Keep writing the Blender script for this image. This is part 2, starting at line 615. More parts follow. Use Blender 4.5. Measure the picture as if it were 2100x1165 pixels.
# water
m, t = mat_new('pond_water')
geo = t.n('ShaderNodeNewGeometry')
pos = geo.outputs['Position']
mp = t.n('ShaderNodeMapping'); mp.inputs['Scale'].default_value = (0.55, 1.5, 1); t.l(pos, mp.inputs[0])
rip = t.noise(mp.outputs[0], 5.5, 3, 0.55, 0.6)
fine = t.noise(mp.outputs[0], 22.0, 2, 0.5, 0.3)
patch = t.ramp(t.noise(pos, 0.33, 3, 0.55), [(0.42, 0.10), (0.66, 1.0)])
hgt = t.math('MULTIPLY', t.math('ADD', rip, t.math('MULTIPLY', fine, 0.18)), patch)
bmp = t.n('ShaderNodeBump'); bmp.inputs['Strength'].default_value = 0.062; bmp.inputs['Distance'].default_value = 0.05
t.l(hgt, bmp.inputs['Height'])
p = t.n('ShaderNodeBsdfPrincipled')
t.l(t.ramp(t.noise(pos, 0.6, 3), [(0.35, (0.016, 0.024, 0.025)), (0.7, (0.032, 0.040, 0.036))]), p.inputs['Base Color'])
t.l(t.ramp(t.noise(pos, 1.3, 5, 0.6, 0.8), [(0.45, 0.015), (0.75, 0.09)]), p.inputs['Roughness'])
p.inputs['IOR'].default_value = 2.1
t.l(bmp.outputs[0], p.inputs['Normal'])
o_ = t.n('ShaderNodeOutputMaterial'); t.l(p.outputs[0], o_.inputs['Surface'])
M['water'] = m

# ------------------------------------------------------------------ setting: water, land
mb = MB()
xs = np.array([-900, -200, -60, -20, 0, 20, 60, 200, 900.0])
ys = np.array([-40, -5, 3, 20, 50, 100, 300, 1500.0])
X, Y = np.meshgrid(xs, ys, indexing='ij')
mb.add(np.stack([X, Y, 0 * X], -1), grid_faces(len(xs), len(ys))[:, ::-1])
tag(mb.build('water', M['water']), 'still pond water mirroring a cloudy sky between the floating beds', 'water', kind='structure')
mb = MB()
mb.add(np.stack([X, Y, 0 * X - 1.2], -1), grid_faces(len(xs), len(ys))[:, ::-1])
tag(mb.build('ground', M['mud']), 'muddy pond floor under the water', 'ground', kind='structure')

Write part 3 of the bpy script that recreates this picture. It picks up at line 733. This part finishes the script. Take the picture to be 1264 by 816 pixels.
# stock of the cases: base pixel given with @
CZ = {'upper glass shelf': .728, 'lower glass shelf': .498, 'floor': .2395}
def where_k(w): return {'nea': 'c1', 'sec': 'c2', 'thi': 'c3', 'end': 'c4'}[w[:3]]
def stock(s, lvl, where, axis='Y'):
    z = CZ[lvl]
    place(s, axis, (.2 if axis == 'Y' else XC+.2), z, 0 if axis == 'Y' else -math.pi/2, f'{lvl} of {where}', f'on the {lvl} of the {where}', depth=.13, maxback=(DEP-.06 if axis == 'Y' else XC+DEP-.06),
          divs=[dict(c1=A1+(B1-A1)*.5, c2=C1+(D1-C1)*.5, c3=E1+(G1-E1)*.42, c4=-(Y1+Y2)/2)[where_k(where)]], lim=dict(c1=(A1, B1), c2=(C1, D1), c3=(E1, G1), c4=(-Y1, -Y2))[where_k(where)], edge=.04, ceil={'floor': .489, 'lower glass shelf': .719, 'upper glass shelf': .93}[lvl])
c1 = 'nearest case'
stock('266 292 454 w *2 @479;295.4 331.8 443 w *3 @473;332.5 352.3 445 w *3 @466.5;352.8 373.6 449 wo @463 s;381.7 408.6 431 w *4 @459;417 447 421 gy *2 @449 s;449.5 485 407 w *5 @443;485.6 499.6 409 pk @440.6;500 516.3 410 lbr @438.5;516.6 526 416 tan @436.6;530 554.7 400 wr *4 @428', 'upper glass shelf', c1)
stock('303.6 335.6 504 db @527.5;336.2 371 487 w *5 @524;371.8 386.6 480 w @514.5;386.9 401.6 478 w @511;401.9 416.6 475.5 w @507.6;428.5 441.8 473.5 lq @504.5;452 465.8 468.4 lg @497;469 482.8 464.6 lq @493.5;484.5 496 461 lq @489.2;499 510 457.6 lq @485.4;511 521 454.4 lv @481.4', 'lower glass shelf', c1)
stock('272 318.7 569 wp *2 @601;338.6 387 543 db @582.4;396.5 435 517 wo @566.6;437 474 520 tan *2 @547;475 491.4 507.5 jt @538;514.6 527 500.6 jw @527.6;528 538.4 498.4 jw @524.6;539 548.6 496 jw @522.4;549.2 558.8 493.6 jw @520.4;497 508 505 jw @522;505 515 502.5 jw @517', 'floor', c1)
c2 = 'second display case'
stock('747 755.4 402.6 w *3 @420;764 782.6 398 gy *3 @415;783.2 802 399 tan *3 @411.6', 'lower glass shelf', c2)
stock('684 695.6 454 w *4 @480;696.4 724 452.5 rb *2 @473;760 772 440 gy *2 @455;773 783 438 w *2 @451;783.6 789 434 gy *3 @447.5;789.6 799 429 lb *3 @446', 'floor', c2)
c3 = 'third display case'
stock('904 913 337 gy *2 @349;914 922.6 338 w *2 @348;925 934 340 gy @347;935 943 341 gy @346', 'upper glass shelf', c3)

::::

- **Stated task**: All of the entries should be written out again exactly.

- **Response to this task**:
Keep writing the Blender script for this image. This is part 2, starting at line 615. More parts follow. Use Blender 4.5. Measure the picture as if it were 2100x1165 pixels.
# water
m, t = mat_new('pond_water')
geo = t.n('ShaderNodeNewGeometry')
pos = geo.outputs['Position']
mp = t.n('ShaderNodeMapping'); mp.inputs['Scale'].default_value = (0.55, 1.5, 1); t.l(pos, mp.inputs[0])
rip = t.noise(mp.outputs[0], 5.5, 3, 0.55, 0.6)
fine = t.noise(mp.outputs[0], 22.0, 2, 0.5, 0.3)
patch = t.ramp(t.noise(pos, 0.33, 3, 0.55), [(0.42, 0.10), (0.66, 1.0)])
hgt = t.math('MULTIPLY', t.math('ADD', rip, t.math('MULTIPLY', fine, 0.18)), patch)
bmp = t.n('ShaderNodeBump'); bmp.inputs['Strength'].default_value = 0.062; bmp.inputs['Distance'].default_value = 0.05
t.l(hgt, bmp.inputs['Height'])
p = t.n('ShaderNodeBsdfPrincipled')
t.l(t.ramp(t.noise(pos, 0.6, 3), [(0.35, (0.016, 0.024, 0.025)), (0.7, (0.032, 0.040, 0.036))]), p.inputs['Base Color'])
t.l(t.ramp(t.noise(pos, 1.3, 5, 0.6, 0.8), [(0.45, 0.015), (0.75, 0.09)]), p.inputs['Roughness'])
p.inputs['IOR'].default_value = 2.1
t.l(bmp.outputs[0], p.inputs['Normal'])
o_ = t.n('ShaderNodeOutputMaterial'); t.l(p.outputs[0], o_.inputs['Surface'])
M['water'] = m

# ------------------------------------------------------------------ setting: water, land
mb = MB()
xs = np.array([-900, -200, -60, -20, 0, 20, 60, 200, 900.0])
ys = np.array([-40, -5, 3, 20, 50, 100, 300, 1500.0])
X, Y = np.meshgrid(xs, ys, indexing='ij')
mb.add(np.stack([X, Y, 0 * X], -1), grid_faces(len(xs), len(ys))[:, ::-1])
tag(mb.build('water', M['water']), 'still pond water mirroring a cloudy sky between the floating beds', 'water', kind='structure')
mb = MB()
mb.add(np.stack([X, Y, 0 * X - 1.2], -1), grid_faces(len(xs), len(ys))[:, ::-1])
tag(mb.build('ground', M['mud']), 'muddy pond floor under the water', 'ground', kind='structure')

Write part 3 of the bpy script that recreates this picture. It picks up at line 733. This part finishes the script. Take the picture to be 1264 by 816 pixels.
# stock of the cases: base pixel given with @
CZ = {'upper glass shelf': .728, 'lower glass shelf': .498, 'floor': .2395}
def where_k(w): return {'nea': 'c1', 'sec': 'c2', 'thi': 'c3', 'end': 'c4'}[w[:3]]
def stock(s, lvl, where, axis='Y'):
    z = CZ[lvl]
    place(s, axis, (.2 if axis == 'Y' else XC+.2), z, 0 if axis == 'Y' else -math.pi/2, f'{lvl} of {where}', f'on the {lvl} of the {where}', depth=.13, maxback=(DEP-.06 if axis == 'Y' else XC+DEP-.06),
          divs=[dict(c1=A1+(B1-A1)*.5, c2=C1+(D1-C1)*.5, c3=E1+(G1-E1)*.42, c4=-(Y1+Y2)/2)[where_k(where)]], lim=dict(c1=(A1, B1), c2=(C1, D1), c3=(E1, G1), c4=(-Y1, -Y2))[where_k(where)], edge=.04, ceil={'floor': .489, 'lower glass shelf': .719, 'upper glass shelf': .93}[lvl])
c1 = 'nearest case'
stock('266 292 454 w *2 @479;295.4 331.8 443 w *3 @473;332.5 352.3 445 w *3 @466.5;352.8 373.6 449 wo @463 s;381.7 408.6 431 w *4 @459;417 447 421 gy *2 @449 s;449.5 485 407 w *5 @443;485.6 499.6 409 pk @440.6;500 516.3 410 lbr @438.5;516.6 526 416 tan @436.6;530 554.7 400 wr *4 @428', 'upper glass shelf', c1)
stock('303.6 335.6 504 db @527.5;336.2 371 487 w *5 @524;371.8 386.6 480 w @514.5;386.9 401.6 478 w @511;401.9 416.6 475.5 w @507.6;428.5 441.8 473.5 lq @504.5;452 465.8 468.4 lg @497;469 482.8 464.6 lq @493.5;484.5 496 461 lq @489.2;499 510 457.6 lq @485.4;511 521 454.4 lv @481.4', 'lower glass shelf', c1)
stock('272 318.7 569 wp *2 @601;338.6 387 543 db @582.4;396.5 435 517 wo @566.6;437 474 520 tan *2 @547;475 491.4 507.5 jt @538;514.6 527 500.6 jw @527.6;528 538.4 498.4 jw @524.6;539 548.6 496 jw @522.4;549.2 558.8 493.6 jw @520.4;497 508 505 jw @522;505 515 502.5 jw @517', 'floor', c1)
c2 = 'second display case'
stock('747 755.4 402.6 w *3 @420;764 782.6 398 gy *3 @415;783.2 802 399 tan *3 @411.6', 'lower glass shelf', c2)
stock('684 695.6 454 w *4 @480;696.4 724 452.5 rb *2 @473;760 772 440 gy *2 @455;773 783 438 w *2 @451;783.6 789 434 gy *3 @447.5;789.6 799 429 lb *3 @446', 'floor', c2)
c3 = 'third display case'
stock('904 913 337 gy *2 @349;914 922.6 338 w *2 @348;925 934 340 gy @347;935 943 341 gy @346', 'upper glass shelf', c3)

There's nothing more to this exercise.